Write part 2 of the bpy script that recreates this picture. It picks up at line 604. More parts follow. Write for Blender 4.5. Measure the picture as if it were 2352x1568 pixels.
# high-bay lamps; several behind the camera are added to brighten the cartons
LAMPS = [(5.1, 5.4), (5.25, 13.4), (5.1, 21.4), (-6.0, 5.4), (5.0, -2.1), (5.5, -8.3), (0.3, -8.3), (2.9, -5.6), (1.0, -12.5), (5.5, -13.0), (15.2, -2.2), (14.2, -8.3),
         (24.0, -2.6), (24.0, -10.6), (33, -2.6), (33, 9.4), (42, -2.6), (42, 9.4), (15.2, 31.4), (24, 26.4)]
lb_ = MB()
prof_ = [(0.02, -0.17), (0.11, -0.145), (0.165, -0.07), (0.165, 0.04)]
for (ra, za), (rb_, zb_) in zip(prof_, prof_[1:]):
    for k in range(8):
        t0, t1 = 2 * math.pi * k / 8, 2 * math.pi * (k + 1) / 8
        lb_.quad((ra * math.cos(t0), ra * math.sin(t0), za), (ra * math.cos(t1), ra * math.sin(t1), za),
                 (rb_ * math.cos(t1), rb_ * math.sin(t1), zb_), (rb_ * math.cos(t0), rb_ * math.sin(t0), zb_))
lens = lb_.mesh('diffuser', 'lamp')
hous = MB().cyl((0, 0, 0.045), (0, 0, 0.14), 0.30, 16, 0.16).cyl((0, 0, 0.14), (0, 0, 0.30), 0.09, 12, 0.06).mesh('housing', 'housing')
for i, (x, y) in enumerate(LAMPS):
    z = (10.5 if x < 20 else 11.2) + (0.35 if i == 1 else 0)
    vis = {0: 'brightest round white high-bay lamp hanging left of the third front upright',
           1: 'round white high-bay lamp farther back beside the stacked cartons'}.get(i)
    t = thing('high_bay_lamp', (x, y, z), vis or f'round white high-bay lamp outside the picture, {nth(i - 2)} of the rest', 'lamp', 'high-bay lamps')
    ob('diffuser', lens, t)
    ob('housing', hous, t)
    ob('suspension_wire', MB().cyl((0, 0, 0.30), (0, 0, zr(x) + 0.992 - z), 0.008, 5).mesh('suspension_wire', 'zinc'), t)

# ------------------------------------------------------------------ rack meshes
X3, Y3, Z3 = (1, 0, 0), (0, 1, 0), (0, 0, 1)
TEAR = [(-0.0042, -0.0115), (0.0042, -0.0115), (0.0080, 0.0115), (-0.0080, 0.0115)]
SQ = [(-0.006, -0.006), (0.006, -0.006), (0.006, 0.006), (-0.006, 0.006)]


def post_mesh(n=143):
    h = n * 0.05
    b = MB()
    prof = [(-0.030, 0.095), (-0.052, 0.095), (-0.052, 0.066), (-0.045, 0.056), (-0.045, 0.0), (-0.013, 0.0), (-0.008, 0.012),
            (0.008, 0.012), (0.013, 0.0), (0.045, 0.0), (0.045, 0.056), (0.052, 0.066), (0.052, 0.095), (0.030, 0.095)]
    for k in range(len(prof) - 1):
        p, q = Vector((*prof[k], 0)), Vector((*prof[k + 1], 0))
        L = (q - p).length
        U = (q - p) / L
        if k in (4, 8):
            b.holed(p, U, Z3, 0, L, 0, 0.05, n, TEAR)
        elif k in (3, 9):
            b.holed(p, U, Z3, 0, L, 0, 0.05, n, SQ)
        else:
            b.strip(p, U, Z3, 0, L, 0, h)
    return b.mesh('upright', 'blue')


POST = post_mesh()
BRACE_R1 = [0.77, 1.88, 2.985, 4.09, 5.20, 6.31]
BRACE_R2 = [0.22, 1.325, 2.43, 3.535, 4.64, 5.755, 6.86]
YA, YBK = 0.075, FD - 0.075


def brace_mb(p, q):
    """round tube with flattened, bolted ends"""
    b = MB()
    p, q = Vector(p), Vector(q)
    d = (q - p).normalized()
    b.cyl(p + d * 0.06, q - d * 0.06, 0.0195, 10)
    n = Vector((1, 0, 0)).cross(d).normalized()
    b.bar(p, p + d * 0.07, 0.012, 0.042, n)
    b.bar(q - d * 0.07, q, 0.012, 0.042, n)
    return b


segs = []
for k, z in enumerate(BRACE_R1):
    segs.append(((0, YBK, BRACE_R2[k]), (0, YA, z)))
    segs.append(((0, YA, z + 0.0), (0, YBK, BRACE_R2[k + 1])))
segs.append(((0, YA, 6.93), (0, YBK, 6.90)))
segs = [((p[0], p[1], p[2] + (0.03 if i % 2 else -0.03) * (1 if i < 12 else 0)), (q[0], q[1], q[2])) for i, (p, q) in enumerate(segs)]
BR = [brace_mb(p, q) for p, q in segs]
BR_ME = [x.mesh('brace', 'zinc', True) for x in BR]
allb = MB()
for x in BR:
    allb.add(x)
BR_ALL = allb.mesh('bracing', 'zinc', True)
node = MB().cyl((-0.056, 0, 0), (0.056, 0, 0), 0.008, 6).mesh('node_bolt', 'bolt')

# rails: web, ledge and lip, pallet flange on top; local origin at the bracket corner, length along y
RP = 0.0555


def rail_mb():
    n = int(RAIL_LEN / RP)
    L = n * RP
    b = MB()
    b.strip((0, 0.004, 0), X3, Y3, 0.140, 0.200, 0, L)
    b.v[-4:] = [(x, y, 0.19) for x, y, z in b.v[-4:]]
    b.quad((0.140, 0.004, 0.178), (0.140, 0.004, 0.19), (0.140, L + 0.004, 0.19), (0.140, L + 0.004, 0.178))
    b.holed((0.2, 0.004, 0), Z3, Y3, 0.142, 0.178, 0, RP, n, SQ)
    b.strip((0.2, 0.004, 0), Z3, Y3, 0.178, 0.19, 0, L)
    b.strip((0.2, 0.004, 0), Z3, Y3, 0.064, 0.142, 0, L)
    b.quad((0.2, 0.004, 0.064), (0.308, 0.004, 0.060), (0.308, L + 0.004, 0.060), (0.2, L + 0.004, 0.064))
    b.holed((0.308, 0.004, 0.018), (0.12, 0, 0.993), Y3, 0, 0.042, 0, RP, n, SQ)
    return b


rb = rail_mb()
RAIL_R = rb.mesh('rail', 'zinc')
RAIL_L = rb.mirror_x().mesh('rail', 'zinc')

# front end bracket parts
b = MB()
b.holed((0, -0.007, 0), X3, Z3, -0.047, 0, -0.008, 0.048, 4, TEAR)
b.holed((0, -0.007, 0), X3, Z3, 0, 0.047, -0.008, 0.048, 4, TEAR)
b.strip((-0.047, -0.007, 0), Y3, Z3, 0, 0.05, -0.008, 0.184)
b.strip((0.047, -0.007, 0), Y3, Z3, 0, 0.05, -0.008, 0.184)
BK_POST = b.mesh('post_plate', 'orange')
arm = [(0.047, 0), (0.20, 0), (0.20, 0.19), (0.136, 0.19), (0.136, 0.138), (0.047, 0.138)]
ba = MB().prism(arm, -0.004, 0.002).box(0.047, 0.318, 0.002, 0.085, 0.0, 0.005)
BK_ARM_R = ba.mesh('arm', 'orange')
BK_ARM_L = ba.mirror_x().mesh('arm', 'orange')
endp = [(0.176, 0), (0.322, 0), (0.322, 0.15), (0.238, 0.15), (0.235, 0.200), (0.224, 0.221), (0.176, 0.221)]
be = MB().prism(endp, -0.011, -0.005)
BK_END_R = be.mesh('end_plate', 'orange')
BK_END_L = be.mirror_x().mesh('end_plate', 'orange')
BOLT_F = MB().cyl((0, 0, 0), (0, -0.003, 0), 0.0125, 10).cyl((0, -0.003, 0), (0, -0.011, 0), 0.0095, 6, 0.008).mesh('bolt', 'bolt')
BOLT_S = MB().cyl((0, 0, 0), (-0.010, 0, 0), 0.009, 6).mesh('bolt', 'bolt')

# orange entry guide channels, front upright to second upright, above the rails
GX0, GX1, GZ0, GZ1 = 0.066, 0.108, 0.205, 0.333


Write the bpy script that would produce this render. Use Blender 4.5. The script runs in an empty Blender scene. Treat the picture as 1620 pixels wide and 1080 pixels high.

- [To do]
From the entries above, collect every line with the string "Write" in it.

- [Worked solution]
Write part 2 of the bpy script that recreates this picture. It picks up at line 604. More parts follow. Write for Blender 4.5. Measure the picture as if it were 2352x1568 pixels.
Write the bpy script that would produce this render. Use Blender 4.5. The script runs in an empty Blender scene. Treat the picture as 1620 pixels wide and 1080 pixels high.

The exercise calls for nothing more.